Facciamo quattro calcoli: la professoressa ipotizza un lavoratore che abbia lavorato per trent’anni e che poi percepisca la pensione per anche 40 anni. Ora, 30 + 40 a casa mia fa 70 (mi smentisca la professoressa di economia). Siccome l’aspettativa di vita media di un maschio in Italia è oggi di 79 anni e di una femmina di 84, questo significherebbe che gli uomini lavoratori che ha in mente la signora avrebbero iniziato a lavorare a 9 anni e le lavoratrici a 14. Alquanto insolito; penso piuttosto che un lavoratore maschio che abbia iniziato intorno ai 25 anni e che lavori fino a 60 anni finisca per avere una vita lavorativa di 35 anni e una pensione per 19; una donna invece avrebbe pensione per 24 anni. Se poi avessero iniziato a 20, lavorerebbero per 40 anni sempre a fronte degli stessi periodi di pensione come sopra. Di cosa stiamo parlando? Tra l’altro la professoressa omette di dire che prima del suo infausto avvento il sistema pensionistico prevedeva 40 anni di contributi oppure la quota 96 (che sarebbe divenuta 97 nel 2013) con minimo 35 anni di contributi e minimo 61 anni di età. Di nuovo, ma di che parlava la signora?

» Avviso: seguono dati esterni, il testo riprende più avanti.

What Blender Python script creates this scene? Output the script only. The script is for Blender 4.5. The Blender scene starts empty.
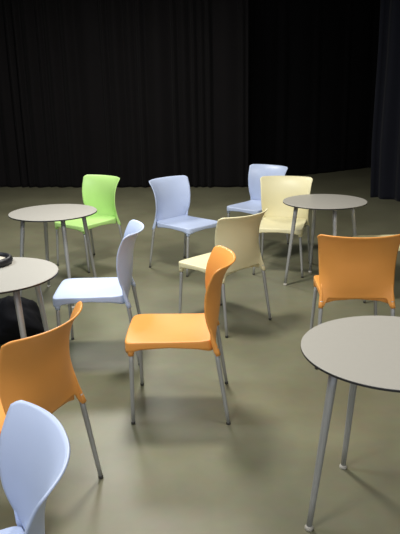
import bpy, bmesh, math, random
from mathutils import Vector, Matrix, noise
random.seed(4)
SC = bpy.context.scene
COL = SC.collection
R = math.radians

# ------------------------------------------------------------------ camera
cam = bpy.data.cameras.new('camera'); cam_o = bpy.data.objects.new('camera', cam); COL.objects.link(cam_o)
cam.sensor_fit = 'VERTICAL'; cam.sensor_height = 24.0; cam.lens = 24.0 * 639.7 / 534.0
cam.clip_start = 0.05; cam.clip_end = 100
cam_o.matrix_world = Matrix.Translation((0, 0, 1.696)) @ Matrix.Rotation(R(90 - 16.0), 4, 'X') @ Matrix.Rotation(R(-1.128), 4, 'Z')
cam.dof.use_dof = False
SC.camera = cam_o

# ------------------------------------------------------------------ world + lamps + added fill
w = bpy.data.worlds.new('world'); SC.world = w; w.use_nodes = True
bg = w.node_tree.nodes['Background']; bg.inputs[0].default_value = (0.78, 0.82, 0.90, 1); bg.inputs[1].default_value = 0.75

def area(name, loc, target, size, power, col):
    l = bpy.data.lights.new(name, 'AREA'); l.shape = 'DISK'; l.size = size; l.energy = power; l.color = col
    o = bpy.data.objects.new(name, l); COL.objects.link(o); o.location = loc
    o.rotation_euler = (Vector(target) - Vector(loc)).to_track_quat('-Z', 'Y').to_euler()
    return o
WARM = (1.0, 0.97, 0.90); COOL = (0.80, 0.90, 1.0)
area('overhead_light', (-0.35, 4.3, 3.1), (-0.35, 4.1, 0), 0.5, 60, WARM)
area('overhead_light', (-1.0, 0.9, 3.2), (-0.8, 1.3, 0), 0.7, 30, WARM)
area('overhead_light', (-1.2, 7.8, 3.4), (-1.2, 7.8, 0), 1.0, 75, WARM)
area('overhead_light', (-2.6, 3.2, 3.4), (-1.5, 3.4, 0), 1.2, 48, COOL)  # wide soft fill added overhead, no fixture seen here
area('overhead_light', (1.2, 2.2, 3.6), (1.0, 2.3, 0), 1.2, 28, WARM)  # another added soft fill, not a visible fixture
SC.view_settings.view_transform = 'Standard'; SC.view_settings.look = 'None'
SC.view_settings.gamma = 1.0; SC.view_settings.use_curve_mapping = False
SC.view_settings.exposure = 0.36

# ------------------------------------------------------------------ materials
def lin(c):
    return tuple(((v / 255) / 12.92 if v / 255 <= 0.04045 else ((v / 255 + 0.055) / 1.055) ** 2.4) for v in c) + (1,)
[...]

Per me le due affermazioni di cui sopra erano più che sufficienti, ma la professoressa ha pensato di metterci il carico e nel proseguo del suo intervento a giustificazione della sua posizione negativa sul salvaguardare tutti come vorrebbe la Proposta di Legge 5103, ha spiegato che “l’Italia è il paese delle fantasie e se noi diciamo che tutti sono salvaguardati, troviamo tanti accordi individuali fatti in maniera estemporanea”.

Personalmente, come cittadino italiano mi sento insultato da questo commento del tutto inappropriato e che va oltre le tristemente famose frasi sulla tendenza italica a sedersi al sole e sui maccheroni al pomodoro. Qui siamo all’ipotizzare che aziende e dipendenti, in vista della possibilità di utilizzare le salvaguardie, si inventerebbero accordi  (ritengo predatati e quindi falsi) di licenziamento, allo scopo di truffare lo stato. Un’ulteriore affermazione che mette in cattiva luce ciò che la signora pensa di noi cittadini e, per inciso, anche delle aziende. No grazie, invece di ipotizzare situazioni di illegalità, guardiamo al presente e, per cortesia, risolviamo i problemi veri di quegli accordi del tutto regolari e non estemporanei a fronte dei quali le persone avevano affrontato il cammino verso la pensione con un periodo di disoccupazione e che è stato bruscamente interrotto.

Domando, soprattutto a chi insiste nel confermare Fornero come ministro del lavoro e a chi non colse l’opportunità di sfiduciarla rimandandola a casa: quali altre cose toccherà di sentire, prima che chi può e deve prenda atto che occorre un altro ministro del lavoro?

Dulcis in fundo: “Siamo pronti a discutere caso per caso, ma non possiamo tutelare chi è uscito con delle generose buonuscite e ricche pensioni calcolate con il sistema retributivo”

Per precisione occorre dire che generalmente quelle “generose buonuscite” sono calcolate  per garantire alle persone licenziate una continuità di reddito fino al momento del pensionamento secondo le regole esistenti al momento dell’esodo, niente di più, salvo casi del tutto eccezionali. Ma già, dimenticavo, di queste diffuse pratiche di esodo, la professoressa ha ammesso di non sapere molto.